Read committed isolation mode does not require application logic to trap the "Cannot serialize access" error and loop back to restart a transaction. In most applications, few transactions have a functional need to re-issue the same query twice, so for many applications protection against phantoms and non-repeatable reads is not important. Therefore many developers choose read committed to avoid the need to write such error checking and retry code in each transaction.
Unlike other implementations of serializable mode, which lock blocks for read as well as write, Oracle provides the benefit of non-blocking queries and the fine granularity of row-level locking. Oracle's row-level locking and non-blocking sequence generators also reduce write/write contention. For applications that experience mostly read/write contention, Oracle serializable mode can provide significantly more throughput than other systems. Therefore, some applications might be suitable for serializable mode on Oracle but not on other systems.
Because all queries in an Oracle serializable transaction see the database as of a single point in time, this mode is suitable where multiple consistent queries must be issued in a read-write transaction. A report-writing application that generates summary data and stores it in the database might use serializable mode because it provides the consistency that a READ ONLY transaction provides, but also allows INSERT, UPDATE and DELETE.
Coding serializable transactions requires extra work by the application developer (to check for the "Cannot serialize access" error and to rollback and retry the transaction). Similar extra coding is needed in other database management systems to manage deadlocks. For adherence to corporate standards or for applications that are run on multiple database management systems, it may be necessary to design transactions for serializable mode. Transactions that check for serializability failures and retry can be used with Oracle read committed mode (which does not generate serializability errors).

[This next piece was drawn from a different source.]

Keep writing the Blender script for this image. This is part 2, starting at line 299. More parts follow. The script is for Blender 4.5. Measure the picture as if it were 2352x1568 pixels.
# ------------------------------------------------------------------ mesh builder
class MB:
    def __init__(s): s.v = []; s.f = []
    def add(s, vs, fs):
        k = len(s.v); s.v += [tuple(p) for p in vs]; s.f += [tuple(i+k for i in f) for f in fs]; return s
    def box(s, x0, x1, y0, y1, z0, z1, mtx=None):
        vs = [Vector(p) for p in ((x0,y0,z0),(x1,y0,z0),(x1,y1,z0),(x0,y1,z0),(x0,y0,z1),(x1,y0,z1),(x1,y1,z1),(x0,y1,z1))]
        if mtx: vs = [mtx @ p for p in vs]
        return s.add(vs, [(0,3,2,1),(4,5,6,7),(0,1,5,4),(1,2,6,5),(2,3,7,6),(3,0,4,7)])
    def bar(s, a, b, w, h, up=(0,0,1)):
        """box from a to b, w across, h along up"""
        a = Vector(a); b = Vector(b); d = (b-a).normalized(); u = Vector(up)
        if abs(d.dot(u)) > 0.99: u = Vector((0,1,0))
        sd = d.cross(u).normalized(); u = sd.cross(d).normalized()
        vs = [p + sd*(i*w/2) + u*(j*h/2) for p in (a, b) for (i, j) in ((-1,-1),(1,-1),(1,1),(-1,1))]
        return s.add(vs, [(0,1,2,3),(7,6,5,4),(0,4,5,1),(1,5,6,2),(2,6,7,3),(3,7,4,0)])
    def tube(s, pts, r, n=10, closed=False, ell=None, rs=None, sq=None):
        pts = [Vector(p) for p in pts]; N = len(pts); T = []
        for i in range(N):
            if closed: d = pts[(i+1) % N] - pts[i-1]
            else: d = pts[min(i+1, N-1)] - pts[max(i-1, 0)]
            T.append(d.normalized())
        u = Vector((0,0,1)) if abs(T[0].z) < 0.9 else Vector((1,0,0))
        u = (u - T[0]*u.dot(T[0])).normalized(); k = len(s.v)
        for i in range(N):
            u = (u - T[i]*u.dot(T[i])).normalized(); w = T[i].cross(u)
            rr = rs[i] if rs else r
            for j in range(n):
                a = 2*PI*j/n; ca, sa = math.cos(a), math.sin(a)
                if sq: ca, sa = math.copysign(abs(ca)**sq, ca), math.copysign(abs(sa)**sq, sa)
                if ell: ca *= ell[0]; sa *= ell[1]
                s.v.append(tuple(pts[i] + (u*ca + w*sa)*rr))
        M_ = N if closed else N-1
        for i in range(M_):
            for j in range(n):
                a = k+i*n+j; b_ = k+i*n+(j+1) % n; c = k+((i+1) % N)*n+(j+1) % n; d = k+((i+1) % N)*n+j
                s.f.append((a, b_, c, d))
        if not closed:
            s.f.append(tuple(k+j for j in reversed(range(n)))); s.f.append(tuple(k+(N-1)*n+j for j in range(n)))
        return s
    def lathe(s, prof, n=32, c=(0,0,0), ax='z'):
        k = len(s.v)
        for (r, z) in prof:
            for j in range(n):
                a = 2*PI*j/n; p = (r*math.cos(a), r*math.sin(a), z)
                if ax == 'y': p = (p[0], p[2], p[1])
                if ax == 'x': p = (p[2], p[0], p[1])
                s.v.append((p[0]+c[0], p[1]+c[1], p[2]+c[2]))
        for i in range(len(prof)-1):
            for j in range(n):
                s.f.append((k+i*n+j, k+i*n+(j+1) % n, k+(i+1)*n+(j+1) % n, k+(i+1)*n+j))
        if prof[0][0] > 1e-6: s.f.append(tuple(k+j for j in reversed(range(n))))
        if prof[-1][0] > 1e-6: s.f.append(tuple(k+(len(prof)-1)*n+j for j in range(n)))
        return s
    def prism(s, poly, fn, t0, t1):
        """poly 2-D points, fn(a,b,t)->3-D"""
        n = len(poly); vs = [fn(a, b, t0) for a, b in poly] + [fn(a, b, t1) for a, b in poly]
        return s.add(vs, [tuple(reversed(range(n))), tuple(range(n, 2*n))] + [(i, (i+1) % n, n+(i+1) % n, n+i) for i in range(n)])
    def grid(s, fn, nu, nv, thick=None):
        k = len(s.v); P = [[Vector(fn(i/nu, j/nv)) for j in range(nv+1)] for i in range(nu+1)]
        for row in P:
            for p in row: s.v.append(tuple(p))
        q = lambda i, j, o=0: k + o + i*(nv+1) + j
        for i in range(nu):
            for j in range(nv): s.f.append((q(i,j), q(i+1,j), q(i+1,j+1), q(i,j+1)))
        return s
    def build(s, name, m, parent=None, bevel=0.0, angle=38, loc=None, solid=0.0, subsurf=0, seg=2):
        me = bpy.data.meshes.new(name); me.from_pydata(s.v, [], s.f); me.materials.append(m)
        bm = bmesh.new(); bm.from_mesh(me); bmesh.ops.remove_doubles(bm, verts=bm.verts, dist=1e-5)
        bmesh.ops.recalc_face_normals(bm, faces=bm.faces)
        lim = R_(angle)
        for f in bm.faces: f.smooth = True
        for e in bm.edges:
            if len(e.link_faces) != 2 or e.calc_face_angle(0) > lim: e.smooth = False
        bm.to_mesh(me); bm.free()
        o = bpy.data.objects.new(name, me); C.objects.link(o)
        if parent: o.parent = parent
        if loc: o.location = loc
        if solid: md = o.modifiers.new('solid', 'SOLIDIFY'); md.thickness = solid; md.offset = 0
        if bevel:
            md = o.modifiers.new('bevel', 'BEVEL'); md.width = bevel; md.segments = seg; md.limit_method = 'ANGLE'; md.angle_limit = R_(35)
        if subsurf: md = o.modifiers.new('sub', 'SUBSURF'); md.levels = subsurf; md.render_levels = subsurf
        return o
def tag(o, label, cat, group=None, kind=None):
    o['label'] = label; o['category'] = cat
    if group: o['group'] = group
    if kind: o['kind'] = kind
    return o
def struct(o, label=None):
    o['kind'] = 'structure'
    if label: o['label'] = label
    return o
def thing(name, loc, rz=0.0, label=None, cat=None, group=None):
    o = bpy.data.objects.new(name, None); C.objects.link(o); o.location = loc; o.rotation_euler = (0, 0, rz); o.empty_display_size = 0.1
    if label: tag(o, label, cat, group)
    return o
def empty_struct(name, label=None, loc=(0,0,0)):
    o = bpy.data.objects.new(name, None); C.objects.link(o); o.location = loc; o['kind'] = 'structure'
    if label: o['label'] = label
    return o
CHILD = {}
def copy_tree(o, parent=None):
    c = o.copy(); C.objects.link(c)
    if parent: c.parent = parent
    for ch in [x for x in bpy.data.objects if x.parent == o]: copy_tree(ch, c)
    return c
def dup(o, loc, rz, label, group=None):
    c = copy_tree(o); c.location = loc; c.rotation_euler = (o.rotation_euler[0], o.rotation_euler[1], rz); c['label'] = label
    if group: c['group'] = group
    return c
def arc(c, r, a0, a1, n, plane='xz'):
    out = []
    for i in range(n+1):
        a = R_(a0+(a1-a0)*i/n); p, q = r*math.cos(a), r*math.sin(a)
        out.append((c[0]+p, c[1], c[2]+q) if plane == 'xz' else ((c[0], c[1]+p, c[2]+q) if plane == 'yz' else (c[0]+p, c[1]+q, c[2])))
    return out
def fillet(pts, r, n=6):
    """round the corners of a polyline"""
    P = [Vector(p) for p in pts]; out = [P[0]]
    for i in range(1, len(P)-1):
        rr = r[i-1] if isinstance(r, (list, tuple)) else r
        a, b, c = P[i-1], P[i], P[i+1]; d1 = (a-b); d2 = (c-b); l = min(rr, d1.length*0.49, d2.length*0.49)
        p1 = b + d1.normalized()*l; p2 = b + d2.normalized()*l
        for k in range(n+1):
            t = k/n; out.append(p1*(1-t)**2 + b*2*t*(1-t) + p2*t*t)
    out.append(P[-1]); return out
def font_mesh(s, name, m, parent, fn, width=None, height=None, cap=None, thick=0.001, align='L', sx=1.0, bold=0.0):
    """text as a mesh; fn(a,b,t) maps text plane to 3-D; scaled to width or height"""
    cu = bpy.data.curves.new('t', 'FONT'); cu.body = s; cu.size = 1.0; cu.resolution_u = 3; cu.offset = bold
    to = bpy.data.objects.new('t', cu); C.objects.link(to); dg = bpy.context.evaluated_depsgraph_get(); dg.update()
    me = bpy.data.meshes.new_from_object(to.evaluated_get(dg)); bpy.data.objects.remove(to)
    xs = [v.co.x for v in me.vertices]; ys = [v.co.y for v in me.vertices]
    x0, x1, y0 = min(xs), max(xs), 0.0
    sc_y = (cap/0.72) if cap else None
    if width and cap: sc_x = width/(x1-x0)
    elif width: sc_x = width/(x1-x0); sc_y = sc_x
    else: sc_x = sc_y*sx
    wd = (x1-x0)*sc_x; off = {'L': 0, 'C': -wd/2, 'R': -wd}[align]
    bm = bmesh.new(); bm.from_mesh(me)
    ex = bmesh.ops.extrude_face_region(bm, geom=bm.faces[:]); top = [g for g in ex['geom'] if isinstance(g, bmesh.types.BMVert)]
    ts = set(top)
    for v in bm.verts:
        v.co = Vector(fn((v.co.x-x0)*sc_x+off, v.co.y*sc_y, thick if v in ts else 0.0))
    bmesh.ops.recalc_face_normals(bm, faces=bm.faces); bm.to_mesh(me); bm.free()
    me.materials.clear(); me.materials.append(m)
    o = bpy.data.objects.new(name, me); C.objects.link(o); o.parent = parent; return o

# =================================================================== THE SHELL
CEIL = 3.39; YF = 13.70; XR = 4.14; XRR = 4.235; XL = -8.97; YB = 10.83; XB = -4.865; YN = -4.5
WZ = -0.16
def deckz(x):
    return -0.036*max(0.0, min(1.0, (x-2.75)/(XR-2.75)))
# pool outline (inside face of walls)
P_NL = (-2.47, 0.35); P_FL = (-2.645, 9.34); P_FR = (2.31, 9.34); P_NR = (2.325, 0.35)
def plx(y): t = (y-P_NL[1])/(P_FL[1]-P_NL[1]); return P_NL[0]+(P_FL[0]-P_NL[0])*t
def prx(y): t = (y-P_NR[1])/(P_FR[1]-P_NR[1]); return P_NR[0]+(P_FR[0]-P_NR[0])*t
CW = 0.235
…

Serializable mode is probably not the best choice in an environment with relatively long transactions that must update the same rows accessed by a high volume of short update transactions. Because a longer running transaction is unlikely to be the first to modify a given row, it will repeatedly need to rollback, wasting work. Note that a conventional read-locking "pessimistic" implementation of serializable mode would not be suitable for this environment either, because long-running transactions (even read transactions) would block the progress of short update transactions and vice versa.
Application developers should take into account the cost of rolling back and retrying transactions when using serializable mode. As with read-locking systems where deadlocks frequently occur, use of serializable mode requires rolling back the work done by aborted transactions and retrying them. In a high contention environment, this activity can use significant resources.
In most environments, a transaction that restarts after receiving the "Cannot serialize access" error may be unlikely to encounter a second conflict with another transaction. For this reason it can help to execute those statements most likely to contend with other transactions as early as possible in a serializable transaction. However, there is no guarantee that the transaction will successfully complete, so the application should be coded to limit the number of retries.
Although Oracle serializable mode is compatible with SQL92 and offers many benefits as compared with read-locking implementations, it does not provide semantics identical to such systems. Application designers must take into account the fact that reads in Oracle do not block writes as they do in other systems. Transactions that check for database consistency at the application level may require coding techniques such as the use of SELECT FOR UPDATE. This issue should be considered when applications using serializable mode are ported to Oracle from other environments.